According to the National Hurricane Centre (NHC) on Friday, August 3, the center of Ernesto was located over the St. Vincent Passage in the Windward Islands of the Lesser Antilles – approximately 30 miles southeast of St Lucia and around 35 miles east-north east of St. Vincent. The NHC report that at this time Ernesto had maximum sustained winds of 45 mph – the equivalent of a Tropical Storm on the Saffir-Simpson Hurricane Wind Scale (SSHWS). The system was also reported to have a minimum central pressure of approximately 1004mb, and was moving very quickly towards the west at 24 mph. Tropical storm force winds were extending outwards up to 115miles from the center of Ernesto (predominantly to the north and east of the system).

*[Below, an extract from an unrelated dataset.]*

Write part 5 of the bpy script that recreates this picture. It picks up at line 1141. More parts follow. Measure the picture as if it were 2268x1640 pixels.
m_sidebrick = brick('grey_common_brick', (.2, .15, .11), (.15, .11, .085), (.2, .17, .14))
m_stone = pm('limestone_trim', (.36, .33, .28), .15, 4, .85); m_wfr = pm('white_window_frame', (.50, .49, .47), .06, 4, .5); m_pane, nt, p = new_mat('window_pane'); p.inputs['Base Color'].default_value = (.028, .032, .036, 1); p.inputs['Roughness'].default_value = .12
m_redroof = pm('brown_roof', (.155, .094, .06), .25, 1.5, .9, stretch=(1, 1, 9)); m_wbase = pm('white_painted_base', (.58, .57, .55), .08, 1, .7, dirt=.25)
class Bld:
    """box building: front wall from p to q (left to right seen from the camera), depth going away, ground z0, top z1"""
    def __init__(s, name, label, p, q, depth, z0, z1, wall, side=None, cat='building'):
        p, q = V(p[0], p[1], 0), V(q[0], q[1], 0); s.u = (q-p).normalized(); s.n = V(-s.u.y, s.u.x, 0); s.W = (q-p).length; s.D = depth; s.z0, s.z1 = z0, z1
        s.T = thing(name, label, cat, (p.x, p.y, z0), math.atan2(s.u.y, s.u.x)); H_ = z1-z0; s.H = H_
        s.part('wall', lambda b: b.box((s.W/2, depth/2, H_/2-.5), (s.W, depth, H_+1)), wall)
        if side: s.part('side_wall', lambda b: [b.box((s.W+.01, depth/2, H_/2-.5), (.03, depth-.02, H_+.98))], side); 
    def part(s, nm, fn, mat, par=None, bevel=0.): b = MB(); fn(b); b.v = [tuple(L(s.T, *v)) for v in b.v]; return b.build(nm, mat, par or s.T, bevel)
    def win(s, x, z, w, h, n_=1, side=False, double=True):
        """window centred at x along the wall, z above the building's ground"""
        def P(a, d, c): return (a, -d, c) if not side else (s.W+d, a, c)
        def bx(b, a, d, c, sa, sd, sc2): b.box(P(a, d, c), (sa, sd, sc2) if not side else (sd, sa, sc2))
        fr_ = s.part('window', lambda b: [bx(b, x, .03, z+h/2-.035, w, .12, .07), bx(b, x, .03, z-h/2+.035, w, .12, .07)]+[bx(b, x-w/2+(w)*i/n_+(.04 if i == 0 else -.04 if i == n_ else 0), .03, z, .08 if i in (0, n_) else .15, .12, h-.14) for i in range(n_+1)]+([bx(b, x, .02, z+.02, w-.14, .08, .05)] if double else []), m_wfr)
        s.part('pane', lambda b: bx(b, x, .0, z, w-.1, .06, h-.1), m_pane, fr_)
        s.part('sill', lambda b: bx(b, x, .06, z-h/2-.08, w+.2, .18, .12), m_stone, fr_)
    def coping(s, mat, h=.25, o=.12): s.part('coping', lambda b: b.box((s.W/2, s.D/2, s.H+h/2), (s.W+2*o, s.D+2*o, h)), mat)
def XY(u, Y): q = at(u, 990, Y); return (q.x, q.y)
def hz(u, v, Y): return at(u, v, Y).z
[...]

Preliminary information on the extent of the system’s wind field indicates that tropical storm winds are extending over St. Lucia and southern portions of Martinique.  A tropical storm warning is in effect for Dominica, (St Lucia, Martinique) and Guadeloupe (meaning that tropical storm conditions are expected within the next 12 hours). The system is expected to bring total rain accumulations of between 2 to 3 inches to portions of the Windward Islands through the day.

Ernesto is forecast to continue tracking towards the west over the next couple days over the Caribbean Sea, with a gradual decrease in forward speed, before shifting to a more west-northwest direction and passing around 70 miles south of Jamaica and the Cayman Islands on Monday and Tuesday.  Under the NHC forecast the center of Ernesto will be located offshore of the Yucatan Peninsula, Mexico early (UTC) Wednesday. The NHC official forecast track is in the middle of the model track guidance envelope. It is too early to tell whether Ernesto will impact the U.S.

Under the NHC forecast, Ernesto is forecast to strengthen to hurricane status in around 72 hours when the system makes its closest pass to Jamaica and is forecast to be a Category 1 hurricane as it approaches Mexico.  NOAA’s sea surface temperatures in the Caribbean Sea are around 28oC and wind shear is forecast to decrease over the weekend – conditions which are conducive for strengthening. The majority of models are strengthening Ernesto to hurricane status, though the timing of the strengthening varies from Sunday to Tuesday.